* Start *

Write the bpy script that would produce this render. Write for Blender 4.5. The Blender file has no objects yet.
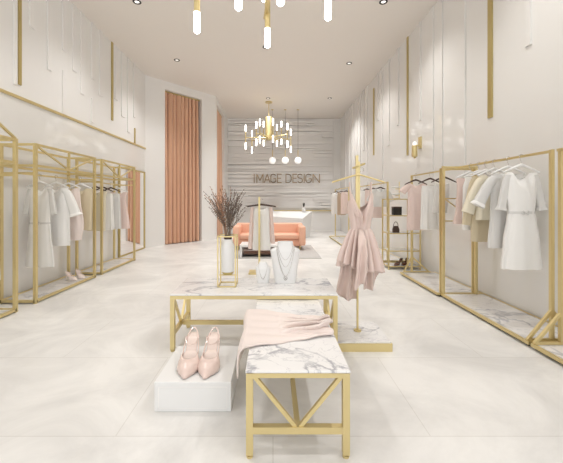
import bpy, bmesh, math, random
from mathutils import Vector, Matrix
R = random.Random(7)
SC = bpy.context.scene
COL = SC.collection
PI = math.pi
F = 315.0; EYE = 1.35; VX, VY = 273.0, 200.0          # focal length (px), eye height, vanishing point

# ------------------------------------------------------------------ materials
def newmat(name):
    m = bpy.data.materials.new(name); m.use_nodes = True
    nt = m.node_tree; b = nt.nodes['Principled BSDF']
    return m, nt, b
def mat(name, col, rough=.5, metal=0., spec=.5, bump=0., bscale=60., var=0., vscale=6., coat=0., sheen=0., trans=0., alpha=1.):
    m, nt, b = newmat(name)
    b.inputs['Base Color'].default_value = (*col, 1)
    b.inputs['Roughness'].default_value = rough
    b.inputs['Metallic'].default_value = metal
    b.inputs['Specular IOR Level'].default_value = spec
    b.inputs['Coat Weight'].default_value = coat
    b.inputs['Coat Roughness'].default_value = .08
    b.inputs['Sheen Weight'].default_value = sheen
    b.inputs['Transmission Weight'].default_value = trans
    b.inputs['Alpha'].default_value = alpha
    tc = nt.nodes.new('ShaderNodeTexCoord')
    if var:
        n = nt.nodes.new('ShaderNodeTexNoise'); n.inputs['Scale'].default_value = vscale; n.inputs['Detail'].default_value = 5
        nt.links.new(tc.outputs['Object'], n.inputs['Vector'])
        mx = nt.nodes.new('ShaderNodeMix'); mx.data_type = 'RGBA'
        mx.inputs['A'].default_value = (*[c * (1 - var) for c in col], 1)
        mx.inputs['B'].default_value = (*[min(1, c * (1 + var)) for c in col], 1)
        nt.links.new(n.outputs['Fac'], mx.inputs['Factor']); nt.links.new(mx.outputs['Result'], b.inputs['Base Color'])
    if bump:
        n = nt.nodes.new('ShaderNodeTexNoise'); n.inputs['Scale'].default_value = bscale; n.inputs['Detail'].default_value = 4
        nt.links.new(tc.outputs['Object'], n.inputs['Vector'])
        bp = nt.nodes.new('ShaderNodeBump'); bp.inputs['Strength'].default_value = bump; bp.inputs['Distance'].default_value = .01
        nt.links.new(n.outputs['Fac'], bp.inputs['Height']); nt.links.new(bp.outputs['Normal'], b.inputs['Normal'])
    return m
def emit(name, col, s):
    m, nt, b = newmat(name)
    b.inputs['Base Color'].default_value = (.9, .9, .9, 1)
    b.inputs['Emission Color'].default_value = (*col, 1); b.inputs['Emission Strength'].default_value = s
    return m
def marble(name, scale=1.6, vein=(.42, .42, .45), base=(.80, .79, .785), seed=0., amount=1.):
    m, nt, b = newmat(name); L = nt.links.new
    tc = nt.nodes.new('ShaderNodeTexCoord'); mp = nt.nodes.new('ShaderNodeMapping')
    mp.inputs['Location'].default_value = (seed, seed * .7, seed * .3)
    mp.inputs['Rotation'].default_value = (0, 0, .6); mp.inputs['Scale'].default_value = (1, 1.7, 1)
    L(tc.outputs['Object'], mp.inputs['Vector'])
    def vein_layer(sc, w, dist):
        n = nt.nodes.new('ShaderNodeTexNoise'); n.inputs['Scale'].default_value = sc; n.inputs['Detail'].default_value = 6
        n.inputs['Roughness'].default_value = .55; n.inputs['Distortion'].default_value = dist
        L(mp.outputs['Vector'], n.inputs['Vector'])
        a = nt.nodes.new('ShaderNodeMath'); a.operation = 'SUBTRACT'; a.inputs[1].default_value = .5; L(n.outputs['Fac'], a.inputs[0])
        c = nt.nodes.new('ShaderNodeMath'); c.operation = 'ABSOLUTE'; L(a.outputs[0], c.inputs[0])
        r = nt.nodes.new('ShaderNodeMapRange'); r.inputs['From Min'].default_value = 0; r.inputs['From Max'].default_value = w
        r.inputs['To Min'].default_value = 1; r.inputs['To Max'].default_value = 0; r.interpolation_type = 'SMOOTHSTEP'
        L(c.outputs[0], r.inputs['Value']); return r
    v1 = vein_layer(scale, .030, .9); v2 = vein_layer(scale * 2.3, .018, 1.5)
    k = nt.nodes.new('ShaderNodeTexNoise'); k.inputs['Scale'].default_value = scale * 1.1; L(mp.outputs['Vector'], k.inputs['Vector'])
    kr = nt.nodes.new('ShaderNodeMapRange'); kr.inputs['From Min'].default_value = .38; kr.inputs['From Max'].default_value = .54; L(k.outputs['Fac'], kr.inputs['Value'])
    m1 = nt.nodes.new('ShaderNodeMath'); m1.operation = 'MULTIPLY'; L(v1.outputs[0], m1.inputs[0]); L(kr.outputs[0], m1.inputs[1])
    m2 = nt.nodes.new('ShaderNodeMath'); m2.operation = 'MULTIPLY'; L(v2.outputs[0], m2.inputs[0]); m2.inputs[1].default_value = .45
    ad = nt.nodes.new('ShaderNodeMath'); ad.operation = 'ADD'; ad.use_clamp = True; L(m1.outputs[0], ad.inputs[0]); L(m2.outputs[0], ad.inputs[1])
    am = nt.nodes.new('ShaderNodeMath'); am.operation = 'MULTIPLY'; L(ad.outputs[0], am.inputs[0]); am.inputs[1].default_value = amount
    mx = nt.nodes.new('ShaderNodeMix'); mx.data_type = 'RGBA'
    mx.inputs['A'].default_value = (*base, 1); mx.inputs['B'].default_value = (*vein, 1)
    L(am.outputs[0], mx.inputs['Factor']); L(mx.outputs['Result'], b.inputs['Base Color'])
    b.inputs['Roughness'].default_value = .18
    return m
def floor_mat():
    m, nt, b = newmat('floor_stone'); L = nt.links.new
    tc = nt.nodes.new('ShaderNodeTexCoord')
    n = nt.nodes.new('ShaderNodeTexNoise'); n.inputs['Scale'].default_value = 1.3; n.inputs['Detail'].default_value = 9; n.inputs['Roughness'].default_value = .62
    n.inputs['Distortion'].default_value = .7
    L(tc.outputs['Object'], n.inputs['Vector'])
    r = nt.nodes.new('ShaderNodeValToRGB')
    r.color_ramp.elements[0].position = .32; r.color_ramp.elements[0].color = (.61, .60, .585, 1)
    r.color_ramp.elements[1].position = .63; r.color_ramp.elements[1].color = (.795, .785, .765, 1)
    L(n.outputs['Fac'], r.inputs['Fac'])
    br = nt.nodes.new('ShaderNodeTexBrick'); br.inputs['Scale'].default_value = 1; br.offset = 0.5
    br.inputs['Brick Width'].default_value = 1.8; br.inputs['Row Height'].default_value = .9
    br.inputs['Mortar Size'].default_value = .0035; br.inputs['Mortar Smooth'].default_value = .4
    br.inputs['Color1'].default_value = (1, 1, 1, 1); br.inputs['Color2'].default_value = (.965, .96, .955, 1); br.inputs['Mortar'].default_value = (.84, .83, .81, 1)
    L(tc.outputs['Object'], br.inputs['Vector'])
    mx = nt.nodes.new('ShaderNodeMix'); mx.data_type = 'RGBA'; mx.blend_type = 'MULTIPLY'; mx.inputs['Factor'].default_value = 1
    L(r.outputs['Color'], mx.inputs['A']); L(br.outputs['Color'], mx.inputs['B']); L(mx.outputs['Result'], b.inputs['Base Color'])
    b.inputs['Roughness'].default_value = .36; b.inputs['Specular IOR Level'].default_value = .35
    return m

M = dict(
    floor=floor_mat(),
    wall=mat('plaster_warm_white', (.79, .78, .765), .55, bump=.05, bscale=30, var=.02, vscale=2),
    panel=mat('lacquer_panel', (.745, .735, .715), .07, spec=.5, var=.02, vscale=1.2),
    slat=mat('slat_paint', (.80, .79, .775), .45),
    ceil=mat('ceiling_paint', (.80, .76, .715), .8, spec=.2),
    gold=mat('brushed_brass', (.70, .58, .30), .40, .75, var=.03, vscale=4),
    dgold=mat('aged_brass', (.52, .42, .18), .42, .7),
    marble=marble('white_marble', 1.5, seed=3.1),
    marble2=marble('platform_marble', 1.1, seed=8.2, base=(.74, .725, .71)),
    white=mat('white_lacquer', (.76, .76, .755), .3),
    matte=mat('white_linen', (.88, .87, .85), .75, spec=.2, bump=.1, bscale=150),
    curtain=mat('apricot_velvet', (.68, .42, .285), .8, spec=.2, sheen=.3, bump=.1, bscale=120, var=.04, vscale=3),
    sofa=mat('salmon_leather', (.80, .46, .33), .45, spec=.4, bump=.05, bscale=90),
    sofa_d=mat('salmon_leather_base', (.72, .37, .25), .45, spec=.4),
    mirror=mat('mirror_glass', (.93, .92, .91), .015, 1.),
    dark=mat('dark_walnut', (.055, .028, .018), .35),
    black=mat('black_and_platform_shade', (.012, .011, .010), .5),  # plain black; on the rack bases it stands for shade
    brown=mat('brown_patent', (.10, .035, .018), .25, coat=.5),
    rug=mat('grey_rug', (.50, .485, .47), .95, spec=.1, bump=.5, bscale=120, var=.12, vscale=30),
    silver=mat('silver_chain', (.62, .60, .58), .25, 1.),
    pink_satin=mat('blush_satin', (.68, .54, .49), .27, spec=.5, sheen=.2),
    pink_cloth=mat('blush_knit', (.78, .685, .645), .7, spec=.2, sheen=.2, bump=.15, bscale=140),
    pink_pale=mat('pale_pink_cotton', (.72, .585, .54), .75, spec=.2),
    shoe=mat('nude_pink_leather', (.71, .565, .51), .2, spec=.5, coat=.4),
    insole=mat('insole_leather', (.76, .64, .58), .5),
    shoe_d=mat('shoe_lining', (.50, .28, .22), .5),
    cwhite=mat('white_cotton', (.78, .77, .75), .8, spec=.15, sheen=.1),
    csheer=mat('off_white_chiffon', (.72, .71, .69), .7, spec=.2, trans=0, alpha=.86),
    cream=mat('cream_wool', (.74, .69, .56), .8, spec=.15),
    beige=mat('beige_wool', (.62, .54, .39), .8, spec=.15),
    taupe=mat('taupe_wool', (.46, .36, .27), .85, spec=.15),
    branch=mat('rust_twig', (.36, .20, .12), .8),
    branch2=mat('grey_twig', (.25, .19, .14), .8),
    bud=mat('dark_bud', (.13, .095, .08), .75),
    bud2=mat('rust_bud', (.36, .19, .12), .75),
    sign=mat('bronze_letter', (.34, .25, .155), .4, .5),
    glow_soft=emit('small_tube_glow', (1, .95, .88), 3.2),
    glow=emit('tube_glow', (1, .95, .89), 9),
    globe=emit('opal_glass', (1, .96, .92), .35),
    lens=emit('downlight_lens', (1, .93, .84), 1.0),
    sconce=emit('sconce_tube', (1, .93, .84), .9),
    screen=mat('dark_leaf', (.05, .05, .04), .6),
)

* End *

## WHAT THE TASK REQUIRES:
Leave the pictures out and please restate exactly the lines running from the start of the material through the one with "F = 315.0; EYE".

## ANSWER:
Write the bpy script that would produce this render. Write for Blender 4.5. The Blender file has no objects yet.
import bpy, bmesh, math, random
from mathutils import Vector, Matrix
R = random.Random(7)
SC = bpy.context.scene
COL = SC.collection
PI = math.pi
F = 315.0; EYE = 1.35; VX, VY = 273.0, 200.0          # focal length (px), eye height, vanishing point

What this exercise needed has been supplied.